Namun, yang perlu kembali diingat bahwa memindahkan ibu kota negara memerlukan perencanaan yang matang. Pembangunan yang terjadi dipastikan akan memakan lahan yang sangat luas, hal ini terbagi atas lahan untuk pusat pemerintahan serta lahan baru untuk mengantisipasi terjadinya arus urbanisasi yang akan terjadi.
Berbagai harapan tercurah dengan adanya ibu kota yang baru, sebut saja terjadinya pemerataan pembangunan dan ekonomi serta menghapus ketimpangan, adapula yang menyebutkan agar arus urbanisasi lebih tertata dan konsentrasi akan semua hal tidak hanya terbatas pada pulau Jawa.

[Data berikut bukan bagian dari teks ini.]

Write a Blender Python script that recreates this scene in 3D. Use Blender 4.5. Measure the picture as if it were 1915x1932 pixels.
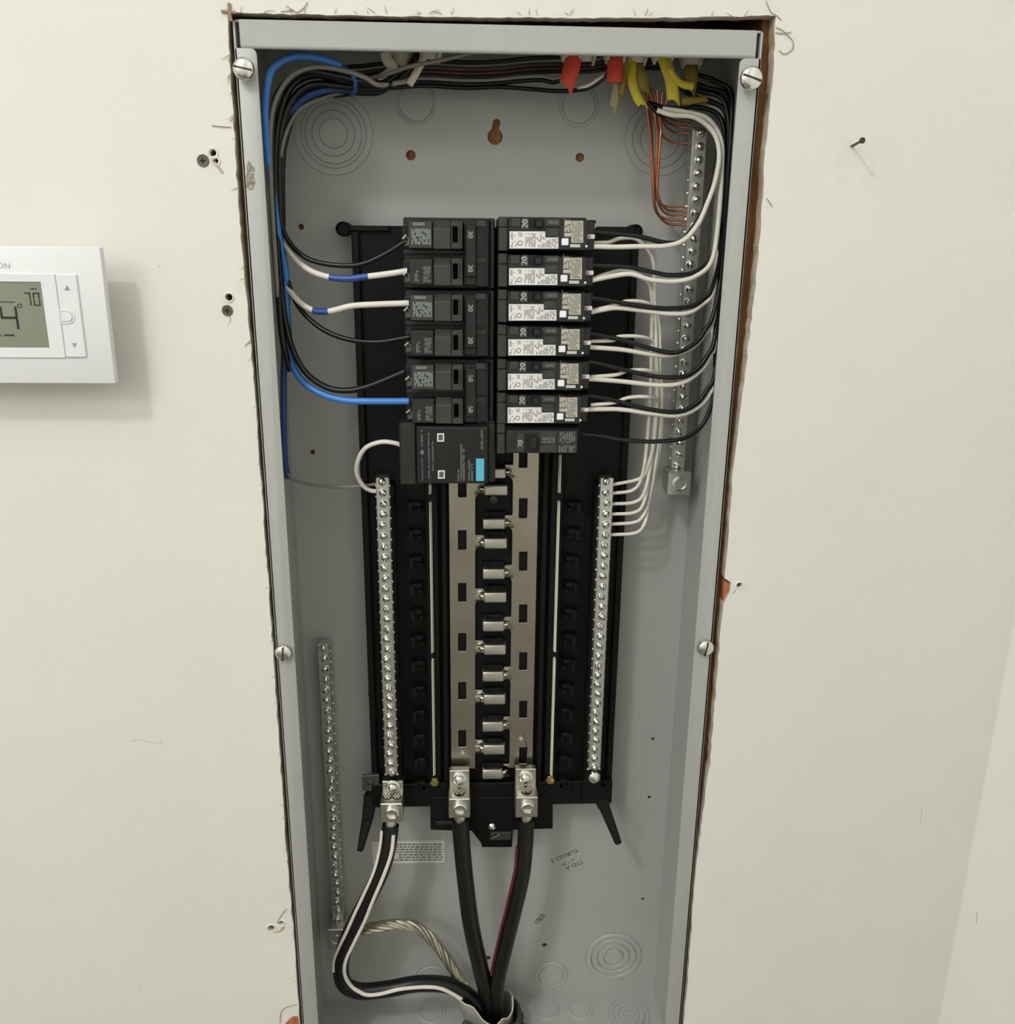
import bpy, bmesh, math, random
from mathutils import Vector, Matrix
from mathutils.geometry import tessellate_polygon
random.seed(7)
for o in list(bpy.data.objects): bpy.data.objects.remove(o, do_unlink=True)
scn = bpy.context.scene
COL = scn.collection
# ------------------------------------------------------------------ camera, world, lights, exposure
F_PX, PITCH, YAW, ROLL = 1700.0, 0.294345, 0.046608, 0.011183
CAM = Vector((-0.023972, -0.681233, 0.058062))
_fw = Vector((math.sin(YAW)*math.cos(PITCH), math.cos(YAW)*math.cos(PITCH), -math.sin(PITCH)))
_rt = Vector((math.cos(YAW), -math.sin(YAW), 0)); _up = _rt.cross(_fw)
_r = math.cos(ROLL)*_rt + math.sin(ROLL)*_up; _u = -math.sin(ROLL)*_rt + math.cos(ROLL)*_up
cd = bpy.data.cameras.new('camera'); cam = bpy.data.objects.new('camera', cd); COL.objects.link(cam)
cd.sensor_fit = 'HORIZONTAL'; cd.sensor_width = 36; cd.lens = 36*F_PX/1915; cd.clip_start = .01
cam.matrix_world = Matrix(((_r.x,_u.x,-_fw.x,CAM.x),(_r.y,_u.y,-_fw.y,CAM.y),(_r.z,_u.z,-_fw.z,CAM.z),(0,0,0,1)))
scn.camera = cam
world = bpy.data.worlds.new('world'); scn.world = world; world.use_nodes = True
bg = world.node_tree.nodes['Background']; bg.inputs[0].default_value = (1.0,.97,.91,1); bg.inputs[1].default_value = .05
def ceiling_or_fill_lamp(loc, power, radius):
    l = bpy.data.lights.new('ceiling_or_fill_lamp','POINT'); l.energy=power; l.color=(.975,.97,1.0); l.shadow_soft_size=radius
    o = bpy.data.objects.new('ceiling_or_fill_lamp',l); COL.objects.link(o); o.location=loc
ceiling_or_fill_lamp((-.85,-1.25,1.30), 36.5, .075)
ceiling_or_fill_lamp((-2.0,-2.60,1.45), 33, .15)  # unseen second lamp, added to even out the wall and fill shadows
vs = scn.view_settings; vs.view_transform='Standard'; vs.look='None'; vs.gamma=1; vs.use_curve_mapping=False; vs.exposure=0.0

def ray(px,py): return _fw + (px-957.5)/F_PX*_r - (py-966)/F_PX*_u
def U(px,py,Y):                # point of the plane y = Y that was measured at this pixel of the photograph
    d = ray(px,py); return CAM + d*((Y-CAM.y)/d.y)
def UZ(px,py,z):
    d = ray(px,py); return CAM + d*((z-CAM.z)/d.z)
# ------------------------------------------------------------------ materials
def lin(c): return tuple((v/255/12.92 if v/255<=.04045 else ((v/255+.055)/1.055)**2.4) for v in c)+(1,)
MATS = {}
def mat(name, c, rough=.5, metal=0, bump=0, bscale=200, var=.0, vscale=40, spec=.5, c2=None, coat=0, emit=0, stretch=None):
    m = bpy.data.materials.new(name); m.use_nodes=True; nt=m.node_tree; b=nt.nodes['Principled BSDF']
    L = lin(c); b.inputs['Base Color'].default_value=L; b.inputs['Roughness'].default_value=rough; b.inputs['Metallic'].default_value=metal
    b.inputs['Specular IOR Level'].default_value=spec; b.inputs['Coat Weight'].default_value=coat
    if emit: b.inputs['Emission Color'].default_value=L; b.inputs['Emission Strength'].default_value=emit
    tc = nt.nodes.new('ShaderNodeTexCoord'); src = tc.outputs['Object']
    if stretch:
        mp = nt.nodes.new('ShaderNodeMapping'); mp.inputs['Scale'].default_value=stretch
        nt.links.new(src, mp.inputs['Vector']); src = mp.outputs['Vector']
    if var or c2:
        n = nt.nodes.new('ShaderNodeTexNoise'); n.inputs['Scale'].default_value=vscale; n.inputs['Detail'].default_value=5
        r = nt.nodes.new('ShaderNodeValToRGB'); nt.links.new(src,n.inputs['Vector']); nt.links.new(n.outputs['Fac'],r.inputs['Fac'])
        L2 = lin(c2) if c2 else tuple(min(1,v*(1+var)) for v in L[:3])+(1,)
        L1 = L if c2 else tuple(v*(1-var) for v in L[:3])+(1,)
        r.color_ramp.elements[0].position=.3; r.color_ramp.elements[1].position=.7
        r.color_ramp.elements[0].color=L1; r.color_ramp.elements[1].color=L2
        nt.links.new(r.outputs['Color'],b.inputs['Base Color'])
    if bump:
        n = nt.nodes.new('ShaderNodeTexNoise'); n.inputs['Scale'].default_value=bscale; n.inputs['Detail'].default_value=4
        bp = nt.nodes.new('ShaderNodeBump'); bp.inputs['Strength'].default_value=bump; bp.inputs['Distance'].default_value=.001
        nt.links.new(src,n.inputs['Vector']); nt.links.new(n.outputs['Fac'],bp.inputs['Height']); nt.links.new(bp.outputs['Normal'],b.inputs['Normal'])
    MATS[name]=m; return m
mat('wall_paint',(224,222,214),.75,bump=.5,bscale=110,var=.015,vscale=9,spec=.25)
mat('brightened_wall_paint',(240,240,234),.7,bump=.3,bscale=130,spec=.25)  # lightened so the side wall looks more strongly lit; also lifts room bounce
mat('gypsum',(214,206,190),.95,bump=.5,bscale=600,c2=(176,150,120),vscale=70)
mat('torn_paper',(158,136,112),.9,bump=.3)
mat('wood',(150,98,52),.7,bump=.4,bscale=90,c2=(98,58,28),vscale=26,stretch=(8,8,.6))
mat('wood_orange',(186,120,76),.8,bump=.5,bscale=300,c2=(150,92,54),vscale=200)
mat('dark_wood',(86,58,36),.9,bump=.3,c2=(60,40,26),vscale=20)
mat('grey_enamel',(172,173,168),.36,bump=.06,bscale=400,var=.02,vscale=14,spec=.45)
mat('scratch',(124,120,106),.35,.7,bump=.5,bscale=500,c2=(160,156,142),vscale=300)
mat('black_base',(9,9,9),.55,bump=.08,bscale=300,spec=.22)
mat('black_plastic',(32,32,31),.5,bump=.12,bscale=900,spec=.45)
mat('charcoal_lit_plastic',(55,55,53),.55,bump=.12,bscale=900,spec=.45)  # breaker black lightened so that ledges and edges look lit
mat('well_black',(8,8,8),.7)
mat('label_black',(16,16,18),.35)
mat('bus_metal',(180,176,164),.32,1,bump=.05,bscale=60,c2=(164,154,140),vscale=16)
mat('stab_metal',(160,158,148),.34,1,bump=.04)
mat('aluminium',(206,206,200),.34,1,bump=.1,bscale=500)
mat('screw_metal',(222,222,216),.2,1,bump=.08,bscale=700)
mat('dull_zinc',(192,189,178),.32,1,bump=.1,bscale=500)
mat('brass',(204,188,128),.25,1)
mat('dark_metal',(70,68,60),.5,.8)
mat('copper',(186,124,98),.32,1,bump=.06,bscale=500)
mat('wire_black',(11,11,11),.36,bump=.05,bscale=300,spec=.4)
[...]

Menurut saya, itu jawaban aman yang diharapkan semua orang. Namun, saya pribadi memiliki harapan tersendiri dengan adanya ibu kota yang baru nantinya, terlebih jika ibu kota baru tersebut berada di Kalimantan.
Perlu kembali untuk diingat, bahwa Kalimantan menjadi salah satu nominator unggulan dalam pemindahan ibu kota negara yang baru. Kalimantan sendiri memiliki berbagai keanekaragaman seperti suku dan budaya, flora dan fauna, dalam aspek sosial dan lain sebagainya. Kalimantan juga masih disebut hutan dunia atau paru-paru dunia yang menyumbangkan energi baik guna pencegahan pemanasan global pada bumi.
Jadi, yang sangat saya harapkan dengan adanya pemindahan ibu kota tersebut ialah ibu kota yang baru harus tetap menjadi ruang bernafas bagi kehidupan seluruh makhluk hidup dan tetap menjadi paru-paru dunia sehingga pemanasan global tidak semakin berdampak semakin parah. Oleh karena itu, pembangunan ibu kota baru serta penyediaan lahan baru untuk permukiman tidak boleh menebang atau mengeksploitasi hutan Kalimantan. Selain itu, rancangan pemerintah untuk menerapkan konsep forest city harus benar-benar terealisasi dan bukan sebatas wacana belaka.
Lebih jauh, ibu kota baru juga harus dibarengi dengan semakin tingginya rasa cinta dan bangga oleh warganya terhadap NKRI, bekerja serta terus berkontribusi untuk kemajuan bersama dan terus bersatu menjadi bangsa dan negara yang berdaulat.